* **Directive**
Your task is to quote the listing below exactly, beginning with its first line and ending on the line bearing "sc.cycles.max_bounces = 6;".

* **Information shown**

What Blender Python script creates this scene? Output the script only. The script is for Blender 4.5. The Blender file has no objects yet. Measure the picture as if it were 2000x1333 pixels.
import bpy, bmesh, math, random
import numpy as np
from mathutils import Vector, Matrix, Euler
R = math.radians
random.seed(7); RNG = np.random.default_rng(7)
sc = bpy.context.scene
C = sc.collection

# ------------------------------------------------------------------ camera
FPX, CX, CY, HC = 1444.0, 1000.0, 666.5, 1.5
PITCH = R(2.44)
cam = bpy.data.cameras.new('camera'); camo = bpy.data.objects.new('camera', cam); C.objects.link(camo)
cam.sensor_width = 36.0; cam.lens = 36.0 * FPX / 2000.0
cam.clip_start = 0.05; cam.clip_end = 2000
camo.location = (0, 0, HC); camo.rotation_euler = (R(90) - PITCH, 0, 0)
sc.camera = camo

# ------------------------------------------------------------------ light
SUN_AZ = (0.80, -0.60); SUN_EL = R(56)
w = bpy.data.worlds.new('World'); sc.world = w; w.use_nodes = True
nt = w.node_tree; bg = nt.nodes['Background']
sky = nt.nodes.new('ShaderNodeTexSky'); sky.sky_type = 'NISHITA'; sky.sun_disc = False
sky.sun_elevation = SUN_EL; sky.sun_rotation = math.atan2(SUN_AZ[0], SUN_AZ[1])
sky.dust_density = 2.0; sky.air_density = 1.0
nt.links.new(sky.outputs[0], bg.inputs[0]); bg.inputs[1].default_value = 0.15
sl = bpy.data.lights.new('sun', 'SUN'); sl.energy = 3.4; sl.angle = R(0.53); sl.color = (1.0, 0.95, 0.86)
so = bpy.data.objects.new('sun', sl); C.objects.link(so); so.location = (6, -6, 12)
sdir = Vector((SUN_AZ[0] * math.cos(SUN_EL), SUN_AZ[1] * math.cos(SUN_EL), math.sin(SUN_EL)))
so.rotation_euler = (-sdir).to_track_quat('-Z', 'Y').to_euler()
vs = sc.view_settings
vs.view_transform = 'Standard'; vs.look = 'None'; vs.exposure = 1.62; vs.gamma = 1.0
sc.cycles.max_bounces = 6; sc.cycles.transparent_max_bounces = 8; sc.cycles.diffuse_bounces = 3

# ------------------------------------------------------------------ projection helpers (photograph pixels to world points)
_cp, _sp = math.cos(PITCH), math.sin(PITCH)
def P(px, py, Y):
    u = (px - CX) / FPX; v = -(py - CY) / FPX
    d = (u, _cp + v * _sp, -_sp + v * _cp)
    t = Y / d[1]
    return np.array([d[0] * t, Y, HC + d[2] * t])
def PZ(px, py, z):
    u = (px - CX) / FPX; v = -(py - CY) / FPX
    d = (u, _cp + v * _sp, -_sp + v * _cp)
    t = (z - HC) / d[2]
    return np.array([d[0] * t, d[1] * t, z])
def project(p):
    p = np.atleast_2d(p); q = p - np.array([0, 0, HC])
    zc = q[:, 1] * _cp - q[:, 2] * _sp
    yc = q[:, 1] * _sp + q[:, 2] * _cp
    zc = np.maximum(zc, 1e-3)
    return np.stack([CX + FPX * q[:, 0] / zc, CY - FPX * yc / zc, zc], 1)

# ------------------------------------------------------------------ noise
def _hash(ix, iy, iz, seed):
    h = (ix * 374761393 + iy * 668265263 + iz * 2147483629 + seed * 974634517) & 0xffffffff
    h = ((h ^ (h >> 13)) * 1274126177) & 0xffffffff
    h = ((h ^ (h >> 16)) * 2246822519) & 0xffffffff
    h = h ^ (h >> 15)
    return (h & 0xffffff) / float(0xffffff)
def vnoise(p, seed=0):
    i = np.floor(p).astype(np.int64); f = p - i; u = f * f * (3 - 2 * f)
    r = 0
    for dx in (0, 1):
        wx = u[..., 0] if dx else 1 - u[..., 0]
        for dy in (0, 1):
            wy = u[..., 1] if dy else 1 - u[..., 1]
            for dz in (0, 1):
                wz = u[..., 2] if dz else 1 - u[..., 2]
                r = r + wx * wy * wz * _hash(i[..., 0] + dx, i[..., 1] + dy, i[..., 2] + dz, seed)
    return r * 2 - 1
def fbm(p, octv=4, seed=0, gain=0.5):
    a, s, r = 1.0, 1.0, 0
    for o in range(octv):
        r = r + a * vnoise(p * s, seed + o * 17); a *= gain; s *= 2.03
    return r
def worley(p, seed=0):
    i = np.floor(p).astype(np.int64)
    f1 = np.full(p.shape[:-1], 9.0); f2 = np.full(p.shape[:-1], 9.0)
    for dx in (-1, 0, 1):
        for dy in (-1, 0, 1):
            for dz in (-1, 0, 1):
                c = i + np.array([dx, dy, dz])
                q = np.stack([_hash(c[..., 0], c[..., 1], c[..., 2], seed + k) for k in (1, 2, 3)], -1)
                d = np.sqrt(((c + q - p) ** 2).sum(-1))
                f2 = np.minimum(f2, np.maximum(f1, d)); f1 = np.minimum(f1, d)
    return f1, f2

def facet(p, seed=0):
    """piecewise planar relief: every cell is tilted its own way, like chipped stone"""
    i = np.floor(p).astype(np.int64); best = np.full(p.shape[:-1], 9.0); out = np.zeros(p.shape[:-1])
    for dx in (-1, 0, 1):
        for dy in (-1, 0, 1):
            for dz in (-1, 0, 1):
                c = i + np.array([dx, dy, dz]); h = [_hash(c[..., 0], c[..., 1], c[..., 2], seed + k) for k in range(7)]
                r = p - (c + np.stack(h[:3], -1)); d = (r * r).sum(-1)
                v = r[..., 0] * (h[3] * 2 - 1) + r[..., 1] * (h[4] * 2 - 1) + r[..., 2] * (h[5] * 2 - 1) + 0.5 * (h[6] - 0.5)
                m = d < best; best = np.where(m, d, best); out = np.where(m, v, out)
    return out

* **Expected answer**
What Blender Python script creates this scene? Output the script only. The script is for Blender 4.5. The Blender file has no objects yet. Measure the picture as if it were 2000x1333 pixels.
import bpy, bmesh, math, random
import numpy as np
from mathutils import Vector, Matrix, Euler
R = math.radians
random.seed(7); RNG = np.random.default_rng(7)
sc = bpy.context.scene
C = sc.collection

# ------------------------------------------------------------------ camera
FPX, CX, CY, HC = 1444.0, 1000.0, 666.5, 1.5
PITCH = R(2.44)
cam = bpy.data.cameras.new('camera'); camo = bpy.data.objects.new('camera', cam); C.objects.link(camo)
cam.sensor_width = 36.0; cam.lens = 36.0 * FPX / 2000.0
cam.clip_start = 0.05; cam.clip_end = 2000
camo.location = (0, 0, HC); camo.rotation_euler = (R(90) - PITCH, 0, 0)
sc.camera = camo

# ------------------------------------------------------------------ light
SUN_AZ = (0.80, -0.60); SUN_EL = R(56)
w = bpy.data.worlds.new('World'); sc.world = w; w.use_nodes = True
nt = w.node_tree; bg = nt.nodes['Background']
sky = nt.nodes.new('ShaderNodeTexSky'); sky.sky_type = 'NISHITA'; sky.sun_disc = False
sky.sun_elevation = SUN_EL; sky.sun_rotation = math.atan2(SUN_AZ[0], SUN_AZ[1])
sky.dust_density = 2.0; sky.air_density = 1.0
nt.links.new(sky.outputs[0], bg.inputs[0]); bg.inputs[1].default_value = 0.15
sl = bpy.data.lights.new('sun', 'SUN'); sl.energy = 3.4; sl.angle = R(0.53); sl.color = (1.0, 0.95, 0.86)
so = bpy.data.objects.new('sun', sl); C.objects.link(so); so.location = (6, -6, 12)
sdir = Vector((SUN_AZ[0] * math.cos(SUN_EL), SUN_AZ[1] * math.cos(SUN_EL), math.sin(SUN_EL)))
so.rotation_euler = (-sdir).to_track_quat('-Z', 'Y').to_euler()
vs = sc.view_settings
vs.view_transform = 'Standard'; vs.look = 'None'; vs.exposure = 1.62; vs.gamma = 1.0
sc.cycles.max_bounces = 6; sc.cycles.transparent_max_bounces = 8; sc.cycles.diffuse_bounces = 3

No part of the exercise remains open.